13.11.11

the one that everyone hates

so today is 11.11.11. there has been much in our media about the wearing (or not) of red poppies. everyone gets hot under the collar about people who won't wear them and the proliferation of them on everything from 'strictly' to 'question time' becomes quite stifling.

i wear a white poppy for a number of reasons. firstly, i believe that primarily peace and reconciliation should be the answer to conflict and violence. the white poppies have an important and long history which gives them a provenance equally as signficant and valid as the red poppies. they appeared first in 1933, an initiative of the cooperative women's guild. women were beginning to sense that the war which claimed husbands, sons, brothers and sweethearts - the war that was to end all wars - had not done its job. it was not, as had been hoped, the answer to the problem of violence and oppression. and on the doorstep of history they were being faced with another war, more violence, more death. into this scenario came the symbol of the white poppy.

i don't particularly think that, for the most part, the red poppy glorifies war. i know that this is an argument against wearing them, but i don't think i've ever heard anyone say that war is a good thing. i do think that the red poppy has become a symbol beyond its beginnings. i think that it can and has become linked with a militarism and nationalism which is quite unhealthy - particularly in light of the range of nationalities who fought with, and continue to fight with the british troups.

but regardless almost of the poppy debate, i've begun to realise that there is another discomfort that christians face on this day.

the remembrance day service.

it appears to be the one that makes people feel a bit stuck. we don't want to be disrespectful. we're really grateful for the freedom we enjoy and yet....we don't want to get caught up in the idea that military might and violence are the answer. when we know that, as christians, well...generally we're not meant to like war are we? how do we say all this without getting our proverbial knickers in a twist?

a lot of clergy seem to grit their teeth and 'get through it', navigating their way through the possible minefield (excuse the pun) that is those in their congregation who were directly affected by WWI or WWII, and the call to be those who work for peace and reconciliation as a way of life for followers of jesus. we want to care for those who have been bereaved and to remember in order to not repeat. but perhaps that's where we've made an error. we are called to be a people who 're-member'. in the church i'm part of, we do this 're-membering' in all our services. we are a eucharistic community.

but the re-membering that we are called to do as church, is quite different to the remembering that we are asked to do in our remembrance day services. one is done as a way of stopping us from doing the same things - remember the war and the death, so as not to keep doing it. the other is a literal re-membering, a putting together of a story once told, so that the story is never forgotten, and so it remains living and real, and we keep bringing the story to life, so that it is lived and repeated, and told and 'memed' around the world.

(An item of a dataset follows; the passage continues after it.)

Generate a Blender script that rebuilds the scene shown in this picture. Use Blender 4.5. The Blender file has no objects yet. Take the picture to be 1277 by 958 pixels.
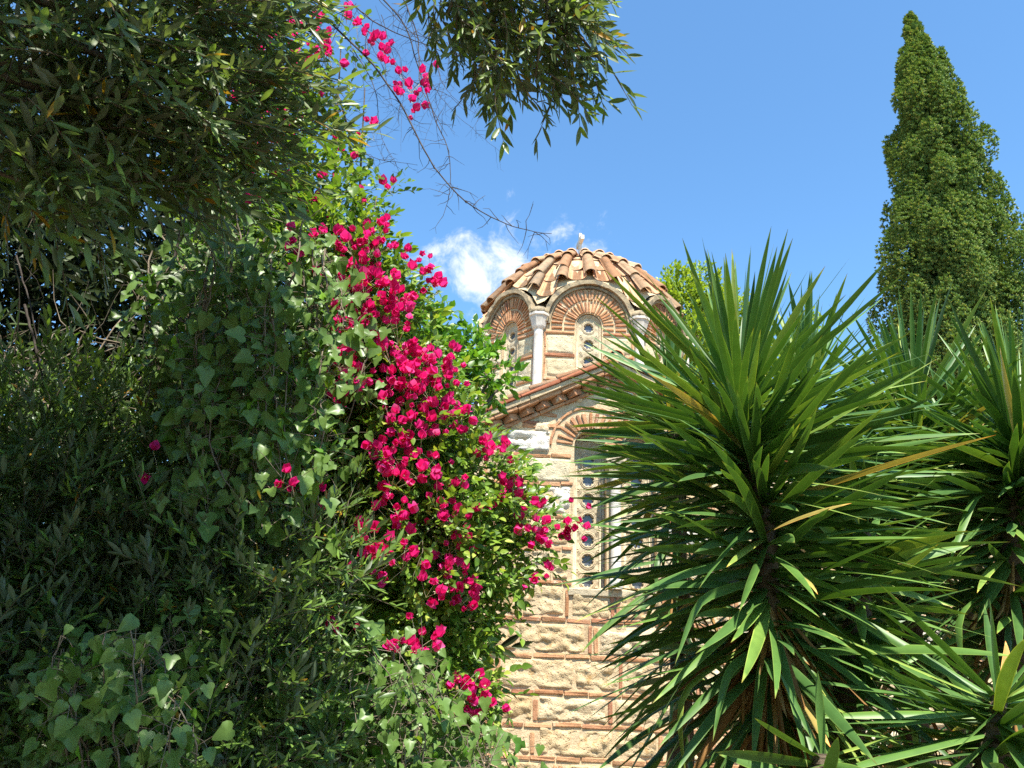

one form of remembering leaves us with a sense of inability to make it mean anything at all - we keep fighting, we keep doing violence, war is worse now than at any other time in history. remembering in order to not repeat, does not, it seems, work. on the other hand, the other form of remembering - re-membering, putting back together - lives and brings to life. when we do our eucharistic liturgy, we 'do this in remembrance of him' and it opens us up to the new possibilities of a life lived in God, this kind of re-membering, sparks our imaginations.

i think we don't quite know what to do with a remembrance day that doesn't quite understand what 'to re-member' really means, and what 're-membering' asks of the human psyche. a tension goes on inside our psychologies when we are asked essentially to 'remember to forget'.

whatever your perspective on war and peace, this liturgical service needs some re-work. i'm hoping that we can come together and re-member who we are in the face of a world at war.

let me know what you think.

2 comments:

dennisthemennis.co.uk said...

i often avoid church on this day as it invokes all kinds of annoying thoughts for me, even for someone my age I don't really have some close enough to remember so I try and remember those who are still alive i.e friends and family who are still soldiers.

I am more in favour of what the funds raised goes towards, I find that far more helpful and chose not to wear a poppy this year because I was told I had too.

your right it is a minefield and one I would rather not tread especially when it comes to church ...

nice to see you blogging again ...

trust your well ...

Jody Stowell said...

hi den

thanks

i do think that it's become something untouchable, un-discussable, which i think is a mistake with these things. as soon as something becomes taboo to disagree with or discuss, then we're on a slippery slope to cult behaviour and shibboleth setting.